_Request_
Wherever the word "scene" appears in a line, extract that line.

_Input material_
========
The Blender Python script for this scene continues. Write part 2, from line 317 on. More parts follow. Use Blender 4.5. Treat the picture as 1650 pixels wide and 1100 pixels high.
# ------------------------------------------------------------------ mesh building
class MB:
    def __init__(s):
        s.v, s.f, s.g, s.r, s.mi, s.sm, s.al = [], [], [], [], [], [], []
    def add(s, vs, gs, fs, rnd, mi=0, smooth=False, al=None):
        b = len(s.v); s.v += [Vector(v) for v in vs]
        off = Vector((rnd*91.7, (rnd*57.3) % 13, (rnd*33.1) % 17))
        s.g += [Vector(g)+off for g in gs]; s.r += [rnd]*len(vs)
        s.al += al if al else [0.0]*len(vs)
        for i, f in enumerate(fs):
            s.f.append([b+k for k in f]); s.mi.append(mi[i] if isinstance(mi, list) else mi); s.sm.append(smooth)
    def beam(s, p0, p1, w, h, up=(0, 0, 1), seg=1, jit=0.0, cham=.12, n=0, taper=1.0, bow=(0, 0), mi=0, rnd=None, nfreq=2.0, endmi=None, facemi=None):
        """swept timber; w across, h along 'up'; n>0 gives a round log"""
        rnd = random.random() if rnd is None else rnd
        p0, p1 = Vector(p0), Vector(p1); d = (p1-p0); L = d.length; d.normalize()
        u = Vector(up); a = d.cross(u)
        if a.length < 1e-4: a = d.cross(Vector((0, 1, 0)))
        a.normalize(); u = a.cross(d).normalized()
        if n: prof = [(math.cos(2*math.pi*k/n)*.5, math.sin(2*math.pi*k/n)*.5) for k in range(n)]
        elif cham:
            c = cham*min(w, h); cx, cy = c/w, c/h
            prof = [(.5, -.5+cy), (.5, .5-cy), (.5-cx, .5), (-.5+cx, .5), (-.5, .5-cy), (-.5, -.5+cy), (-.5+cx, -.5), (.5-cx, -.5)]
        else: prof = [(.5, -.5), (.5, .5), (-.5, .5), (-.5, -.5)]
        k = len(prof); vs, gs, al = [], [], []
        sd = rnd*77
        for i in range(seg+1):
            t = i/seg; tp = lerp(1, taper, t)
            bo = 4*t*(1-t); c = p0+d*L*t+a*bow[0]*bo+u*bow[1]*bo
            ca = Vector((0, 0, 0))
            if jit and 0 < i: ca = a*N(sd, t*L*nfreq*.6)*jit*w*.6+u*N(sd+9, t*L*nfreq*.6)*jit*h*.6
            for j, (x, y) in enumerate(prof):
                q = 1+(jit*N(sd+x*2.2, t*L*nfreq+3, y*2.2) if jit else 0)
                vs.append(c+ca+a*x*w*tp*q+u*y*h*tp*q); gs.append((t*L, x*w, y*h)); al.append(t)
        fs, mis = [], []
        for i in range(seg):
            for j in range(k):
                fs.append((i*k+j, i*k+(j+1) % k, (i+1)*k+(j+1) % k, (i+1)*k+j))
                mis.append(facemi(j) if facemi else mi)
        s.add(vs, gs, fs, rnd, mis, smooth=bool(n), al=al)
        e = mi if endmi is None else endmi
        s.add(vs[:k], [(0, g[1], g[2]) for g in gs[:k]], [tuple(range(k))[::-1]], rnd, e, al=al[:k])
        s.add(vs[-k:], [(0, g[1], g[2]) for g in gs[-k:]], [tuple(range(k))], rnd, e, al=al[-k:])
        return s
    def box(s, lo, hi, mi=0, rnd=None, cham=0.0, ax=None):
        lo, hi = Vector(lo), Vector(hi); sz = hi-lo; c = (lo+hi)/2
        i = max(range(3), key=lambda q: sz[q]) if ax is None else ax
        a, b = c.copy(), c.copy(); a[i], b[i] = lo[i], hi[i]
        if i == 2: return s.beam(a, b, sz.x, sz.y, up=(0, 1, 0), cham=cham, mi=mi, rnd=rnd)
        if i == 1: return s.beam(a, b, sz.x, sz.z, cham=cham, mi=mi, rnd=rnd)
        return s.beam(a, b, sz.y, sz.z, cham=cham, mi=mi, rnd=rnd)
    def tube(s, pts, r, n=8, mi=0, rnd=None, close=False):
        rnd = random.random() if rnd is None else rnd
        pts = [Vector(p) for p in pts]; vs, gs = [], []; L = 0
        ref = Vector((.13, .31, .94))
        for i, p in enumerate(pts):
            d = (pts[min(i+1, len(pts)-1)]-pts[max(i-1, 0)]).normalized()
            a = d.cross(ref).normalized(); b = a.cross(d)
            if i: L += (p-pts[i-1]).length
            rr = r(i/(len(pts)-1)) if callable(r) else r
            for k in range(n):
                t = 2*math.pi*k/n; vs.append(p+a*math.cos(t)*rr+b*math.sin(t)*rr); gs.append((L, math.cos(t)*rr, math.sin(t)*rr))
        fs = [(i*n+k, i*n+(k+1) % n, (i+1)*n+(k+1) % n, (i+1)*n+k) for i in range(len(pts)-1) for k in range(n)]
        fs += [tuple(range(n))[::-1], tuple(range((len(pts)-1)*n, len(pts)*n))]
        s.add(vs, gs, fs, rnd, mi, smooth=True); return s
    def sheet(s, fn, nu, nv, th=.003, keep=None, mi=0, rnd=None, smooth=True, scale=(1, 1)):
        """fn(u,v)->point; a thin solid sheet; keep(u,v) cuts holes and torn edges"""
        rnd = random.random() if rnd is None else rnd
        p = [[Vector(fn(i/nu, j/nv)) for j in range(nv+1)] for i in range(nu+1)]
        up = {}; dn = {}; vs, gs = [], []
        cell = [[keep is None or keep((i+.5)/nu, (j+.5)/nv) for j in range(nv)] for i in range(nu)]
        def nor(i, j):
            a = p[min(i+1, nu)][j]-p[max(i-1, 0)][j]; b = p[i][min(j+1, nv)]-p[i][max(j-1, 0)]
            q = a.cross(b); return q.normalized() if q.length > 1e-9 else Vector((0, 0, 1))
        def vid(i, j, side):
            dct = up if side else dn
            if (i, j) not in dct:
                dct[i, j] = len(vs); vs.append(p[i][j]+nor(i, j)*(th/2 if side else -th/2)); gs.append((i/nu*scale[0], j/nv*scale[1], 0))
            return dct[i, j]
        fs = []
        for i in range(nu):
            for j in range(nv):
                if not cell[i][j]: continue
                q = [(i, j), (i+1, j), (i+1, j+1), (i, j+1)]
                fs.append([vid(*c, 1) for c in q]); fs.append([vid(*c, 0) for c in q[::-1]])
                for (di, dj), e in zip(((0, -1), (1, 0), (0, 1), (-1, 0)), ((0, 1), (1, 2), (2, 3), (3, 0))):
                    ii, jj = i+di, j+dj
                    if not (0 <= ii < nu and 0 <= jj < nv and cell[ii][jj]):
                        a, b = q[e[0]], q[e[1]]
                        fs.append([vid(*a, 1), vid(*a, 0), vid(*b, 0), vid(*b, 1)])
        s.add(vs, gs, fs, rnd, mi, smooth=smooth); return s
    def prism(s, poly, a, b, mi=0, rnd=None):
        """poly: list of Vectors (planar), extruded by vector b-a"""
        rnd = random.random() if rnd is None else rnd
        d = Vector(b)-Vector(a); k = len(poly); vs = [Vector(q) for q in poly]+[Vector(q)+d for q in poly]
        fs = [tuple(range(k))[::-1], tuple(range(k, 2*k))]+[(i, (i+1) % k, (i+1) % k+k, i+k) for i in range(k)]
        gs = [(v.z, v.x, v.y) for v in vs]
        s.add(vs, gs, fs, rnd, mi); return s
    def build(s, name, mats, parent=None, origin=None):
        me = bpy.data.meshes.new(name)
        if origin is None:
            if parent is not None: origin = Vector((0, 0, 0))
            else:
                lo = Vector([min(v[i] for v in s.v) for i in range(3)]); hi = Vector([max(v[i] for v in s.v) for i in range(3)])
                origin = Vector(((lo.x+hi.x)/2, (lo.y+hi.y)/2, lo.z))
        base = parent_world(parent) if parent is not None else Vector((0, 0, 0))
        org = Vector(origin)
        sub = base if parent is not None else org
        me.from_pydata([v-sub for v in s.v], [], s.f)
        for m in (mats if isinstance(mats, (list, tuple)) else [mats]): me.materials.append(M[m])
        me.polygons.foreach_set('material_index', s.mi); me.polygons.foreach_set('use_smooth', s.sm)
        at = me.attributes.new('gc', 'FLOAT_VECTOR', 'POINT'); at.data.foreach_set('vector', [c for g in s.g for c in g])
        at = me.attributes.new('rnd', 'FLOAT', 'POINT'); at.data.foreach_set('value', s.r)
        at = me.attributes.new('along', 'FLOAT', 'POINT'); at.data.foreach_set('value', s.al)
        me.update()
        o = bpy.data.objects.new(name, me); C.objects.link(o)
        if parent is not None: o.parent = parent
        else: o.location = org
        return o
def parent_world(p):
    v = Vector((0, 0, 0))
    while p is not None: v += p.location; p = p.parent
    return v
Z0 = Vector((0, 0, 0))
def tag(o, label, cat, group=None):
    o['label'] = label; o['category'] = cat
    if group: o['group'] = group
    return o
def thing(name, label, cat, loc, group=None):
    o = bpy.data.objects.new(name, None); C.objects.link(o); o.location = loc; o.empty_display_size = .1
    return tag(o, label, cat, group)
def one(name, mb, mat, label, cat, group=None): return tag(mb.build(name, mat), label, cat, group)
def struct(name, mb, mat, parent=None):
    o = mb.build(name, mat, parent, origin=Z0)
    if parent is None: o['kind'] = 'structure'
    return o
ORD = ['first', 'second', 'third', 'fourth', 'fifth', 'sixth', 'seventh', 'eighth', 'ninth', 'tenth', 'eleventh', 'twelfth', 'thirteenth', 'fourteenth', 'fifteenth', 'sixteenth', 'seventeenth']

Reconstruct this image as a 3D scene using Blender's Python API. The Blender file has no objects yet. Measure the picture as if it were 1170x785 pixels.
========
_Final result_
The Blender Python script for this scene continues. Write part 2, from line 317 on. More parts follow. Use Blender 4.5. Treat the picture as 1650 pixels wide and 1100 pixels high.
Reconstruct this image as a 3D scene using Blender's Python API. The Blender file has no objects yet. Measure the picture as if it were 1170x785 pixels.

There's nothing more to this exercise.